What this task involves
Please quote exactly the opening lines of the data, from the first line to the one where "from mathutils import Vector, Matrix" appears.

####

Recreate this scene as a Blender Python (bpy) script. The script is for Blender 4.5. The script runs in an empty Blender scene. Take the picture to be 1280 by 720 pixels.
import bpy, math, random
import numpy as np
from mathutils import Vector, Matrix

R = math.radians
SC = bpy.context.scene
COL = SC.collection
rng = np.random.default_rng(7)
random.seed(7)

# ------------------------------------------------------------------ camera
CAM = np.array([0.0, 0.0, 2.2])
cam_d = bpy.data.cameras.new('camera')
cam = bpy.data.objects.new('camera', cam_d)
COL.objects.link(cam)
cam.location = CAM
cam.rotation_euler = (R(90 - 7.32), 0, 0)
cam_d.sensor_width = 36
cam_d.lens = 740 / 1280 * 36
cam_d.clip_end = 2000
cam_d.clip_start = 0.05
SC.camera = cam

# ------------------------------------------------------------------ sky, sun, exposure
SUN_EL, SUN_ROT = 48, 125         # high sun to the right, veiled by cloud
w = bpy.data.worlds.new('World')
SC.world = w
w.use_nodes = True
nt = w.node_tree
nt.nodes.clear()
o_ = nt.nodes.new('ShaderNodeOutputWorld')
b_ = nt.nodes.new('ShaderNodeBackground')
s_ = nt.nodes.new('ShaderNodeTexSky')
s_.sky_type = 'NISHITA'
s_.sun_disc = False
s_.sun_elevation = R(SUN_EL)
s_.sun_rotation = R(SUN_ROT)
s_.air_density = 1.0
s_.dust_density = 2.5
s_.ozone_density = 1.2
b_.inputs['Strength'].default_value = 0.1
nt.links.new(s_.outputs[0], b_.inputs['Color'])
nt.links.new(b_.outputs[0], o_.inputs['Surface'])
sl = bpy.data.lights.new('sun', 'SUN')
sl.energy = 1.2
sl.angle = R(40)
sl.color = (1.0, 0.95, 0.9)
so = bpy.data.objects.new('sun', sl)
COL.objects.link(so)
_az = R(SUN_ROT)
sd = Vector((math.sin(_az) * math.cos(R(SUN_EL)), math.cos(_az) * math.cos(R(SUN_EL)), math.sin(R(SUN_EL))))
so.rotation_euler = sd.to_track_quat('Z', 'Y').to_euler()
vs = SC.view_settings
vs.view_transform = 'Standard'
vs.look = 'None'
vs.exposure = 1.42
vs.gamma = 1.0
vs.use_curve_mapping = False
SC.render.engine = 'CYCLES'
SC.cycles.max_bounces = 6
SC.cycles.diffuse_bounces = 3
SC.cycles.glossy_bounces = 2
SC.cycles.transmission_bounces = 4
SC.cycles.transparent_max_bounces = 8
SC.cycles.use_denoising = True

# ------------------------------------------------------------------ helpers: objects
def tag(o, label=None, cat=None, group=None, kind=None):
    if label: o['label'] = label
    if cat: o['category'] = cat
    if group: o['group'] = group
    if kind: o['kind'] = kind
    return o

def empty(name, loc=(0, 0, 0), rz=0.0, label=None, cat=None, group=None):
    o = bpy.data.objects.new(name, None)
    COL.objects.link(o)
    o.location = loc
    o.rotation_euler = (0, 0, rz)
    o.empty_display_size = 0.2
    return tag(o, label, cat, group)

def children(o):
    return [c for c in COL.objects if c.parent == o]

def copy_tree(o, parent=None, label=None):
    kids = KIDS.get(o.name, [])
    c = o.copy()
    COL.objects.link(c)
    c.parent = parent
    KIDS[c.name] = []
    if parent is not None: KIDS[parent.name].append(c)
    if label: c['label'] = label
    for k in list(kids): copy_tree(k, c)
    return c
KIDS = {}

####

Expected answer
Recreate this scene as a Blender Python (bpy) script. The script is for Blender 4.5. The script runs in an empty Blender scene. Take the picture to be 1280 by 720 pixels.
import bpy, math, random
import numpy as np
from mathutils import Vector, Matrix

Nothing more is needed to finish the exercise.